In January 2004, Alexander said she randomly received an email from U.S. Airways containing their airline’s e-savers for discounted flights. As she glanced over the destinations, it clicked that there was a flight to Frankfurt, Germany. Zampi was studying in neighboring Heidelberg.

“I rushed to locate Roberta’s phone number and immediately placed the international call with a calling card I had stashed away in my wallet,” Alexander said.

Alexander said she listened to the phone ring for what felt like an eternity, suddenly aware of the time difference, concerned that Zampi would even answer the phone. Eventually, Zampi answered, accepting Alexander’s offer to visit her in Germany in February 2004.

“Having just heard my voice for the first time, especially so early in the morning, she was so warm and welcoming,” Alexander said. “It’s amazing — we live half a world away, and it’s not like two strangers, but two best friends that have known each other their entire lives.”

Finally meeting

The flight from South Carolina to Germany, complete with a train ride into Germany, took about nine to 12 hours, according to Alexander.

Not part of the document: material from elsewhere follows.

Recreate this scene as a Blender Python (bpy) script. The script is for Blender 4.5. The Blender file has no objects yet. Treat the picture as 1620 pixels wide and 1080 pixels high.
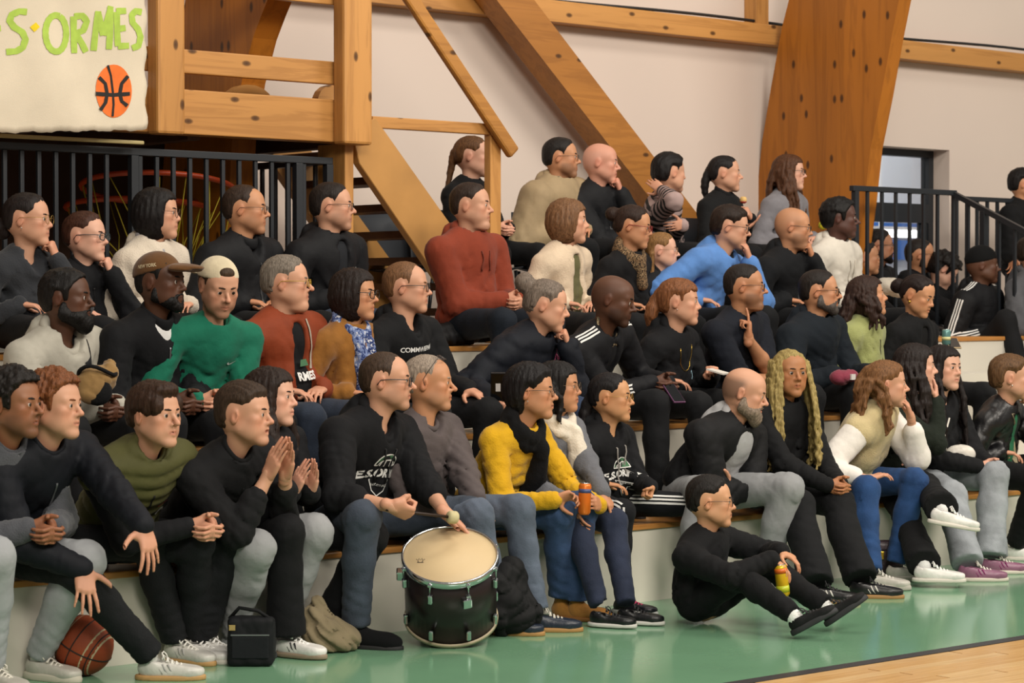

“I wasn’t nervous on the plane ride at all,” Alexander said. “But on the train ride, the closer I got to meeting her, it really hit me … what am I doing?”

Waiting for Zampi at the train station to pick her up, Alexander said she became even more nervous: full of questions of what Zampi would be like, and was she at the right place? Upon arriving at the ticket counter at the train station, Alexander asked two employees if they could call Zampi to be sure she had found the correct destination.

“As they picked up the phone, I happened to look over my left shoulder and I saw a person walking up the stairs, then turn the corner and headed in our direction,”Alexander said.

Zampi and Alexander spent the next week traveling by train to Strasbourg, France, and to Stuttgard, Germany. They had dinner on a boat, explored “Philosopher’s Way,” and shared beyond memorable experiences, according to Alexander.

“Having never met Roberta, I had never felt so warm and welcomed from that forever-cherished moment on the platform until I left to return home a week later,” Alexander said.

What next?

Since Alexander’s visit in 2004, she said Zampi has completed three upper master’s degrees in languages. Zampi has travelled all over Europe, lived in London, and accepted a job with a technology marketing company in Northern Ireland, where she currently lives and works as a translator and interpreter.

Alexander said the two communicate with a letter once a month, as well as emails two to five times a month.

“We always make time for each other,” she said. “It’s like Christmas morning when I see her name in my inbox.”

In August 2013, Alexander said she learned that Zampi would be flying to the United States to visit her Italian relatives. Upon arriving, Zampi called Alexander to inquire that they make plans to meet a second time.

“I just kept thinking, could we really see each other a second time?” Alexander said.

With blessings from her husband, and approval from her boss, Alexander said she booked her flight, where the two of them explored Providence, Cranston, and Narragansett, R.I., during her visit.

“Roberta and I stayed up talking until the wee hours of the morning during my visit and it was like we had just picked up where we left off,” Alexander said.

“It is amazing that we share so many of the same interests even though we live a world away,” Zampi told Alexander.

While dropping Alexander off at the airport in Rhode Island, Zampi and Alexander agreed they were not to say goodbye, but rather “until I see you again,” as Zampi plans to return to visit the United States.

Until next time

To this day, Alexander said she has kept all of their handwritten letters, photos and keepsakes stored in her “worn-out” elementary school pencil case dating back to 1992 when their correspondences began. She said she also has all of their typed messages sent by email kept in a binder, and a photo album filled with photos from their time in Germany together, which she took with her on her most recent trip to show Zampi their friendship on paper throughout the years.

Alexander said that although they still write letters and send gift packages by the old-fashioned “snail-mail,” they discovered that email and Facebook are also in their favor with the power of technology for remaining in close contact.

Although Alexander is not certain the next time the two will have another reunion, she refers to Zampi as her “forever friend,” because the history of them only being pen pals slowly transitioned into being friends forever.

Alexander currently works at Pope & Hudgens P.A. in Newberry, while her husband, Louie, is the athletic director at Mid-Carolina High School in Prosperity.